Aim — It is required that the lines from the top of the listing through the line with "cy.caustics_reflective = False;" be reproduced exactly, excluding pictures.
::: Available data :::
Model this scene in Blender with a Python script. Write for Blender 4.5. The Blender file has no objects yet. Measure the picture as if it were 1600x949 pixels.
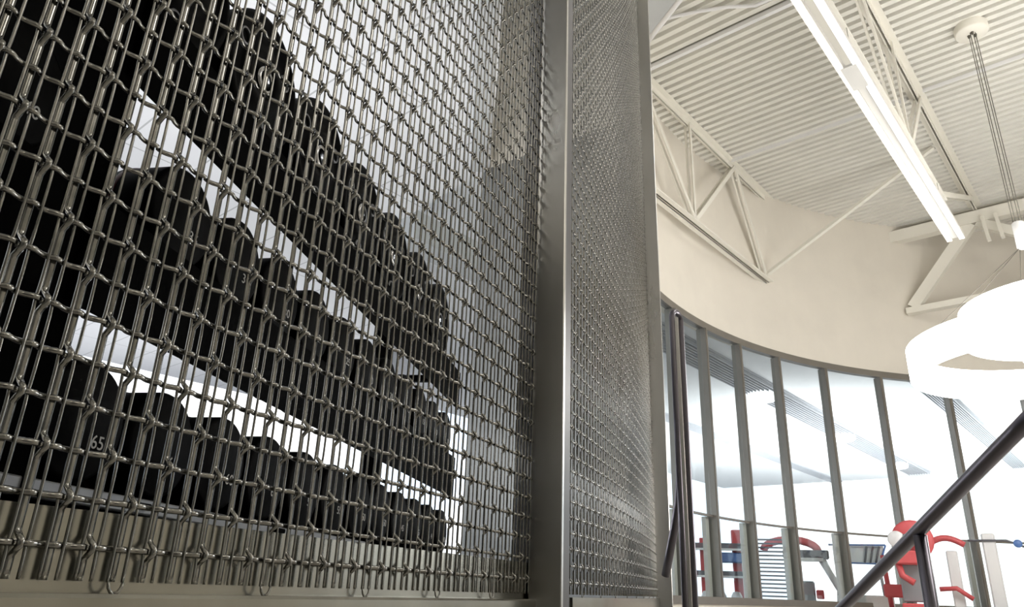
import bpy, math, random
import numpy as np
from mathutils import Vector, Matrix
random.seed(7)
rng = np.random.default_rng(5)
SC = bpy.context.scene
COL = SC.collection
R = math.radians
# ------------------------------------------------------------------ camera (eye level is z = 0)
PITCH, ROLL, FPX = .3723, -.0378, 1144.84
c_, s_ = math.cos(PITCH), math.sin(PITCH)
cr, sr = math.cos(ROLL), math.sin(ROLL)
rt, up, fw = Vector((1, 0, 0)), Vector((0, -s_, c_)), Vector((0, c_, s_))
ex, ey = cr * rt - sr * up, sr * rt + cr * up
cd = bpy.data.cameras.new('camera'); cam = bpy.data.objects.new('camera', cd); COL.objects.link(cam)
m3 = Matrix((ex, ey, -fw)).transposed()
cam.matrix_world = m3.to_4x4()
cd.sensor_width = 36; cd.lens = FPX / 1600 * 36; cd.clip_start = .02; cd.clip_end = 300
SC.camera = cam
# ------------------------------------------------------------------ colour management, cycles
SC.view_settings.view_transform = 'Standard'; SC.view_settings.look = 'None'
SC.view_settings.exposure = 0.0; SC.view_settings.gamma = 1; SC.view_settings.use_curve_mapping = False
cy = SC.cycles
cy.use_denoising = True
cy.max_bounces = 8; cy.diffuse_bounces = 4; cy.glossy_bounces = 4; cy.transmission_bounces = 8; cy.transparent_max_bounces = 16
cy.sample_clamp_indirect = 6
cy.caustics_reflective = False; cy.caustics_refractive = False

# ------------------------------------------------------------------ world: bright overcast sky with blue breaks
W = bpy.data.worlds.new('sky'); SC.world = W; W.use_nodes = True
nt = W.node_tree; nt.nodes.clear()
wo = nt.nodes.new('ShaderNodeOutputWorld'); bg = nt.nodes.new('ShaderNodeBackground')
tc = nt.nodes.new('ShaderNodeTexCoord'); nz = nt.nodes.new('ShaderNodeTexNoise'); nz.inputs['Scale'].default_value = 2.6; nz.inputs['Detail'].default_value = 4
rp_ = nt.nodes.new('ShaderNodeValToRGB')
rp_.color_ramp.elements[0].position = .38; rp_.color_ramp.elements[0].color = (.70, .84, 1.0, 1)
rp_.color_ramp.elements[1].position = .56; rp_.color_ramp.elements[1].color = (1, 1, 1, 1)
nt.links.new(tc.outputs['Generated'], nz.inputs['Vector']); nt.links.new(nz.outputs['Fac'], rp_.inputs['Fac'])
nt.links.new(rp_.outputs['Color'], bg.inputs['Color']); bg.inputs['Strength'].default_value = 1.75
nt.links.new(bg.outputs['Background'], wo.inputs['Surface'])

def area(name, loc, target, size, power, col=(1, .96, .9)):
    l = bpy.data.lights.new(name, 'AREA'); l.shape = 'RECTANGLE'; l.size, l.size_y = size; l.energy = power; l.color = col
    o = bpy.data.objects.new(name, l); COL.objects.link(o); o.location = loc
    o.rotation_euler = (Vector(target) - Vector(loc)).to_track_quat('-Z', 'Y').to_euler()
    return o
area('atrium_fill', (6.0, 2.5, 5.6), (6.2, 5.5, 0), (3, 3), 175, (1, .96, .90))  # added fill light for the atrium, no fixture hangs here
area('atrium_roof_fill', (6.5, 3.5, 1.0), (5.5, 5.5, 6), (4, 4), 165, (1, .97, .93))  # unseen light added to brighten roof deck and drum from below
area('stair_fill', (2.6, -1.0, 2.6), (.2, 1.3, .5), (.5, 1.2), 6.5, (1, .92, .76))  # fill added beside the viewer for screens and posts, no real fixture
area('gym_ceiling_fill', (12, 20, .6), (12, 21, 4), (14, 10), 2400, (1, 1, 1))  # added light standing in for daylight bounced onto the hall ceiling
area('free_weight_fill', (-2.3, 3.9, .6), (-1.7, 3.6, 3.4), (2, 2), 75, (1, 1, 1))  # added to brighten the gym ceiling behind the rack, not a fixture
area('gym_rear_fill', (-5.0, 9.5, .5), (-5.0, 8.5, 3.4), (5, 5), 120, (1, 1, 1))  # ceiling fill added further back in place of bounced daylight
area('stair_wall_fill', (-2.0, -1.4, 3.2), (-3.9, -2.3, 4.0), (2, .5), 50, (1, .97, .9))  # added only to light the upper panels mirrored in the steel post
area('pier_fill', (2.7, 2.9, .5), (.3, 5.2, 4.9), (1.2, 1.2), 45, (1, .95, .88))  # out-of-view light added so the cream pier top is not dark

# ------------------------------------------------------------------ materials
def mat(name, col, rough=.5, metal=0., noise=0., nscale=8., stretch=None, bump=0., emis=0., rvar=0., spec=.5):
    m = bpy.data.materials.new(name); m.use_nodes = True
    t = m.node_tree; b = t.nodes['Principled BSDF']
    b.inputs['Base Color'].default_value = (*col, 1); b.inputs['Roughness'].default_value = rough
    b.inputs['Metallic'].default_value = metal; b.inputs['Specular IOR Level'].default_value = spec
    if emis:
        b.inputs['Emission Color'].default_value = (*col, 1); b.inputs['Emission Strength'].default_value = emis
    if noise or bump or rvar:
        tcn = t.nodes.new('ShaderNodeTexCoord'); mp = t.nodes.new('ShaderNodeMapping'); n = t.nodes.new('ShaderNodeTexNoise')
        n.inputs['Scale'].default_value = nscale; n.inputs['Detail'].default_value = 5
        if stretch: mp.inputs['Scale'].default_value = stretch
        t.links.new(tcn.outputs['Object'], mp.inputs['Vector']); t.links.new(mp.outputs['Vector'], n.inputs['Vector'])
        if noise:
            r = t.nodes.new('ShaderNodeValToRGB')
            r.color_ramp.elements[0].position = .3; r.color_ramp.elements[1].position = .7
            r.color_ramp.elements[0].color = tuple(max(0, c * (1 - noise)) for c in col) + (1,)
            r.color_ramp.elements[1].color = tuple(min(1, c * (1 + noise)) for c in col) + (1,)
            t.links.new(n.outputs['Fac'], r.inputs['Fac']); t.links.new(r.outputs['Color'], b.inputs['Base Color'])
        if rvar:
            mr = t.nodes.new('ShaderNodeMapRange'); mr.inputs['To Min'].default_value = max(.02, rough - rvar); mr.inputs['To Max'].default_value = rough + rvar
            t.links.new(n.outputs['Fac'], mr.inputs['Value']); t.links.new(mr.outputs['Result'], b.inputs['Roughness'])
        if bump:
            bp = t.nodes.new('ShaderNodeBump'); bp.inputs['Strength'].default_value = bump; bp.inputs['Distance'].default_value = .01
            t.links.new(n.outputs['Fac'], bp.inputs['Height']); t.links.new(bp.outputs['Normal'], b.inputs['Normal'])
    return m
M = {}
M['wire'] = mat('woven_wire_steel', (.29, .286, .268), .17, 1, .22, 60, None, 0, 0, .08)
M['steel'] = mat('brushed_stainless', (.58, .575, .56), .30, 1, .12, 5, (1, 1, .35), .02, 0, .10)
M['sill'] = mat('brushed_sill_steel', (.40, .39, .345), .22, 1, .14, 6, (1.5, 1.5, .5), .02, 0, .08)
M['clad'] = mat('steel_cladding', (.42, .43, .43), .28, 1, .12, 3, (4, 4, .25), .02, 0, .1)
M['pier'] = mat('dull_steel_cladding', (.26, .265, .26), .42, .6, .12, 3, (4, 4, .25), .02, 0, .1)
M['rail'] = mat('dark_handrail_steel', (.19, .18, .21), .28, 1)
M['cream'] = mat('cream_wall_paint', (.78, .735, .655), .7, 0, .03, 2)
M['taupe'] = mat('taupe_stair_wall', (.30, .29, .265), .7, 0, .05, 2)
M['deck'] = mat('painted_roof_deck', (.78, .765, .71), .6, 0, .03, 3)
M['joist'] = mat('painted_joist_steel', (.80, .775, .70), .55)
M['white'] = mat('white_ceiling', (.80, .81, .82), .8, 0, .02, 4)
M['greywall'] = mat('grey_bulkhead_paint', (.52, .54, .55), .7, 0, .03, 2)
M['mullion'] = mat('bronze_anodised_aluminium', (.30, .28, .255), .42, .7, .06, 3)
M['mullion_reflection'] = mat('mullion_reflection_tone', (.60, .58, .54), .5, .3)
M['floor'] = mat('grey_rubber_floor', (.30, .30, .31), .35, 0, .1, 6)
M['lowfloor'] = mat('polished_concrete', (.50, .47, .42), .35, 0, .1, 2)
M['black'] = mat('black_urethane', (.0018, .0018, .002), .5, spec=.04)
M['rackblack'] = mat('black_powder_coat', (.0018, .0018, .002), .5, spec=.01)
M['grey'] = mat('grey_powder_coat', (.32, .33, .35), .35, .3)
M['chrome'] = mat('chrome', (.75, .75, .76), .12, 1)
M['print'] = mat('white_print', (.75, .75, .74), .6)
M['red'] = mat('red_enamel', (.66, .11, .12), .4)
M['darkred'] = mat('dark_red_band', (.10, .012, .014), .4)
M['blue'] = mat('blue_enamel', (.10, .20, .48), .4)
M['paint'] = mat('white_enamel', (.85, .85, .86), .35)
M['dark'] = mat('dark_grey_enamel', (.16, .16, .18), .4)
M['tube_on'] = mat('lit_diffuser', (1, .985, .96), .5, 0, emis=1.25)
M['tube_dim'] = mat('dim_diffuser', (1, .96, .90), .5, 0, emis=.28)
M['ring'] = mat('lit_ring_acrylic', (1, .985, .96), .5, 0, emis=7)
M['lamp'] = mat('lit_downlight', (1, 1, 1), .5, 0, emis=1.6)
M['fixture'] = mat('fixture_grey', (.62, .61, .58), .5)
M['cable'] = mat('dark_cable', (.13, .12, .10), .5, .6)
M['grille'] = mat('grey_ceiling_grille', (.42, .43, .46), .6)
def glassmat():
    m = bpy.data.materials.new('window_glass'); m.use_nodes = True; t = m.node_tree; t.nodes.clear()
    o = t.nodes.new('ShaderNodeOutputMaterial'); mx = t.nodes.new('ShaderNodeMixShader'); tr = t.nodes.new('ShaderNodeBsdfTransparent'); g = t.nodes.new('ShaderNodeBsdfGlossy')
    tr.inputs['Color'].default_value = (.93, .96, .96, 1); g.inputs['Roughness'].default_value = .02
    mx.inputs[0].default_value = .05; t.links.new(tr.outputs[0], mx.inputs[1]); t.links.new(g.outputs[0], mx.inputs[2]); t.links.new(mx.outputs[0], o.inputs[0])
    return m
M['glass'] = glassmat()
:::
Task result —
Model this scene in Blender with a Python script. Write for Blender 4.5. The Blender file has no objects yet. Measure the picture as if it were 1600x949 pixels.
import bpy, math, random
import numpy as np
from mathutils import Vector, Matrix
random.seed(7)
rng = np.random.default_rng(5)
SC = bpy.context.scene
COL = SC.collection
R = math.radians
# ------------------------------------------------------------------ camera (eye level is z = 0)
PITCH, ROLL, FPX = .3723, -.0378, 1144.84
c_, s_ = math.cos(PITCH), math.sin(PITCH)
cr, sr = math.cos(ROLL), math.sin(ROLL)
rt, up, fw = Vector((1, 0, 0)), Vector((0, -s_, c_)), Vector((0, c_, s_))
ex, ey = cr * rt - sr * up, sr * rt + cr * up
cd = bpy.data.cameras.new('camera'); cam = bpy.data.objects.new('camera', cd); COL.objects.link(cam)
m3 = Matrix((ex, ey, -fw)).transposed()
cam.matrix_world = m3.to_4x4()
cd.sensor_width = 36; cd.lens = FPX / 1600 * 36; cd.clip_start = .02; cd.clip_end = 300
SC.camera = cam
# ------------------------------------------------------------------ colour management, cycles
SC.view_settings.view_transform = 'Standard'; SC.view_settings.look = 'None'
SC.view_settings.exposure = 0.0; SC.view_settings.gamma = 1; SC.view_settings.use_curve_mapping = False
cy = SC.cycles
cy.use_denoising = True
cy.max_bounces = 8; cy.diffuse_bounces = 4; cy.glossy_bounces = 4; cy.transmission_bounces = 8; cy.transparent_max_bounces = 16
cy.sample_clamp_indirect = 6
cy.caustics_reflective = False; cy.caustics_refractive = False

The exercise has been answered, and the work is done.